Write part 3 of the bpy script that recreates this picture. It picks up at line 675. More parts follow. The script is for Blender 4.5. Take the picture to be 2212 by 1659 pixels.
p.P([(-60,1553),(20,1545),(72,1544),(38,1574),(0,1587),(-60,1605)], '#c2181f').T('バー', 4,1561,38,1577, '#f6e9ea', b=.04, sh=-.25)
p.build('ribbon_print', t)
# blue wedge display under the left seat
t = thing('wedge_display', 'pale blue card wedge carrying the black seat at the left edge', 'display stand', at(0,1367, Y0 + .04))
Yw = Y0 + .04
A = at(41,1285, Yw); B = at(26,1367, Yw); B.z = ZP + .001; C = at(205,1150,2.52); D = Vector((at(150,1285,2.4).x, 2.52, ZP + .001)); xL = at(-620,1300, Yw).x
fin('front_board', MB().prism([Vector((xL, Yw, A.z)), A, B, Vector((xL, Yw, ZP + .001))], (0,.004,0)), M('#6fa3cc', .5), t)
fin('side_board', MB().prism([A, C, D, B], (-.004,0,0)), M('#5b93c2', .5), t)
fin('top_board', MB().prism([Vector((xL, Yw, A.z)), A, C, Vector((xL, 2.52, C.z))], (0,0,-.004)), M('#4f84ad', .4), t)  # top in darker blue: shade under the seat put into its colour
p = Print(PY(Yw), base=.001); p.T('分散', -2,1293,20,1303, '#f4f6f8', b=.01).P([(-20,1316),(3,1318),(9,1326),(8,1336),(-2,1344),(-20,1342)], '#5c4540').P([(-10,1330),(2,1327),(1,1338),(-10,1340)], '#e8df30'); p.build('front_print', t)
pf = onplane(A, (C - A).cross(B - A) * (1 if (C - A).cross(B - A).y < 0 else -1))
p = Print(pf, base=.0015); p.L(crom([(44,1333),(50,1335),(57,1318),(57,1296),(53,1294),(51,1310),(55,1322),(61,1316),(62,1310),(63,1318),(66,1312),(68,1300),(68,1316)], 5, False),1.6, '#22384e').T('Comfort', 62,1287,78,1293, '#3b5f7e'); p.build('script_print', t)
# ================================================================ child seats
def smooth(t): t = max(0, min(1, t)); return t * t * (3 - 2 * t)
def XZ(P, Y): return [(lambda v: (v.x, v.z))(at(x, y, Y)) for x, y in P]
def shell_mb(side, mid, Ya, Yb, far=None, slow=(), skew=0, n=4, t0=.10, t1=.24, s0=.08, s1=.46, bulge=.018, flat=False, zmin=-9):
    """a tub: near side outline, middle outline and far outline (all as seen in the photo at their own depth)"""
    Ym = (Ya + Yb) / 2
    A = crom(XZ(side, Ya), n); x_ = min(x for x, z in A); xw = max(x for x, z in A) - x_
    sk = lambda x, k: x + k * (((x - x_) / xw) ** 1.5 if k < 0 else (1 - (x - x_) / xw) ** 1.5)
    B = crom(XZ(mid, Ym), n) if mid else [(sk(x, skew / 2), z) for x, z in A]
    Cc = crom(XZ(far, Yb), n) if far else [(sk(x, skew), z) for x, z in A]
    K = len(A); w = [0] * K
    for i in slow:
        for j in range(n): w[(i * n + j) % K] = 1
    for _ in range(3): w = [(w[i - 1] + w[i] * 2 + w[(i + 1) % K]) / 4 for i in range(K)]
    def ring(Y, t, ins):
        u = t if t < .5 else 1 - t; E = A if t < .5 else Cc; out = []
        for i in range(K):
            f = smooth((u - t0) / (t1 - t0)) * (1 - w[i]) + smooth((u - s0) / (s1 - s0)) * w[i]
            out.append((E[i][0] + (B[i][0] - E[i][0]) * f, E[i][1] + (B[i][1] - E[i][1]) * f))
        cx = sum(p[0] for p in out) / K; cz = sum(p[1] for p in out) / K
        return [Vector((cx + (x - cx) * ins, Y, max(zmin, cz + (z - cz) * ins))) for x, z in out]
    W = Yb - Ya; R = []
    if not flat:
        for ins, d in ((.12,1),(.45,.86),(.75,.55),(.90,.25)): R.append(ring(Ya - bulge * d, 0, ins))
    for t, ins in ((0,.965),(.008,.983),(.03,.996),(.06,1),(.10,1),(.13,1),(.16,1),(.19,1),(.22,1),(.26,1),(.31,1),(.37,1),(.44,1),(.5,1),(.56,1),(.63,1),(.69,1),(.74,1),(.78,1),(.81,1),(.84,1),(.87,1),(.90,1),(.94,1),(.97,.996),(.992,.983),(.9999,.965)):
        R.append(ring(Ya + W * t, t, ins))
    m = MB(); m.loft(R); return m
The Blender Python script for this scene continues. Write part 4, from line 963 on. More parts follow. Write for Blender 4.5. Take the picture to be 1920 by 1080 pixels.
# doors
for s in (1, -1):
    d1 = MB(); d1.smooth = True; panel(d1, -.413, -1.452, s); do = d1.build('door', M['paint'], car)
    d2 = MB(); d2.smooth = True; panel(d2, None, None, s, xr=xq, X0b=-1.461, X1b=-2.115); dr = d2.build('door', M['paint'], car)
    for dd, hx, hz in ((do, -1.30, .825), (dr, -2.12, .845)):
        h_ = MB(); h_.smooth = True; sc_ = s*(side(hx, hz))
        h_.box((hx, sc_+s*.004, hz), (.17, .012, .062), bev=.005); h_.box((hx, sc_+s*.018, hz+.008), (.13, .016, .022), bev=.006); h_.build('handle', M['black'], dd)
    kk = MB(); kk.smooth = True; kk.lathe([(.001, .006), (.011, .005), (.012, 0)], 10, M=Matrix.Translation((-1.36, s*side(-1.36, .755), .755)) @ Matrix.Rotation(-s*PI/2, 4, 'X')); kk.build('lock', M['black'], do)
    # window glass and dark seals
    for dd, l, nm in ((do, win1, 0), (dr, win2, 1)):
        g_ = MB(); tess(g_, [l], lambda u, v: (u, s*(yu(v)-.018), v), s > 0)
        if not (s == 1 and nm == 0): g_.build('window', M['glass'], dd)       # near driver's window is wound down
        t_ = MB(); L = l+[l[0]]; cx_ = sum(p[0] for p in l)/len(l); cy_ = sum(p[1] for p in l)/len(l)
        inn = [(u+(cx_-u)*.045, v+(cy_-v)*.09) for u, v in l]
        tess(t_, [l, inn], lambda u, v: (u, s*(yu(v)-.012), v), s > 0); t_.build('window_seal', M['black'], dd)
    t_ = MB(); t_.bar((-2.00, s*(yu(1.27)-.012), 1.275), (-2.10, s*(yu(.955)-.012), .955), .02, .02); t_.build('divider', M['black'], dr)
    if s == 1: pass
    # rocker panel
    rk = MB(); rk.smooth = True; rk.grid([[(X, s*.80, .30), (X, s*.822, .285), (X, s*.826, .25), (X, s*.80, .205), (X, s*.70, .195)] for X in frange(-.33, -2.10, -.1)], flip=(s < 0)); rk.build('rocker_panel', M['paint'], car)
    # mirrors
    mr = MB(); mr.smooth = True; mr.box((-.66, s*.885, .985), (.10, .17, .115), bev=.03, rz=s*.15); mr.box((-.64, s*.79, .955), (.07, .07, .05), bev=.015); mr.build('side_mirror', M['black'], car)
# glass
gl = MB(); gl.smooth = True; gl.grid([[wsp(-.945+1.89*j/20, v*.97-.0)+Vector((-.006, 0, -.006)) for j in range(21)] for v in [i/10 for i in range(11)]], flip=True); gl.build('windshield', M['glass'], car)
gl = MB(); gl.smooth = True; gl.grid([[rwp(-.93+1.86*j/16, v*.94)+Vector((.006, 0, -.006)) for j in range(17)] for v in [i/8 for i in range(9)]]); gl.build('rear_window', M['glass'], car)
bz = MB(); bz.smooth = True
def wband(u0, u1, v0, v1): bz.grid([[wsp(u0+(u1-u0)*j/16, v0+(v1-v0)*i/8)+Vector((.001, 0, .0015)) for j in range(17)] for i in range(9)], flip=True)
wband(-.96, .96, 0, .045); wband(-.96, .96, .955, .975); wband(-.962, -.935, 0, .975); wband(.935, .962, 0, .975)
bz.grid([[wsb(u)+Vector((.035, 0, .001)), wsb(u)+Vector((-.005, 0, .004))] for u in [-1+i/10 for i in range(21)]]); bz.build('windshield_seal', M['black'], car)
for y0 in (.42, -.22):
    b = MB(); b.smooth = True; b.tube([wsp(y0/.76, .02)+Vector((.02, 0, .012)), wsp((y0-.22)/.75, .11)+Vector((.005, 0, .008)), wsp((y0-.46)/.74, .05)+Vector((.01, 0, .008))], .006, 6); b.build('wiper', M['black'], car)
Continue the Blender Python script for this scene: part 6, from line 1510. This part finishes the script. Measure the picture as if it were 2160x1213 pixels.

··········

• **Short problem**
Which lines contain the word "picture"? Copy each one.

• **Answer to the task**
Write part 3 of the bpy script that recreates this picture. It picks up at line 675. More parts follow. The script is for Blender 4.5. Take the picture to be 2212 by 1659 pixels.
The Blender Python script for this scene continues. Write part 4, from line 963 on. More parts follow. Write for Blender 4.5. Take the picture to be 1920 by 1080 pixels.
Continue the Blender Python script for this scene: part 6, from line 1510. This part finishes the script. Measure the picture as if it were 2160x1213 pixels.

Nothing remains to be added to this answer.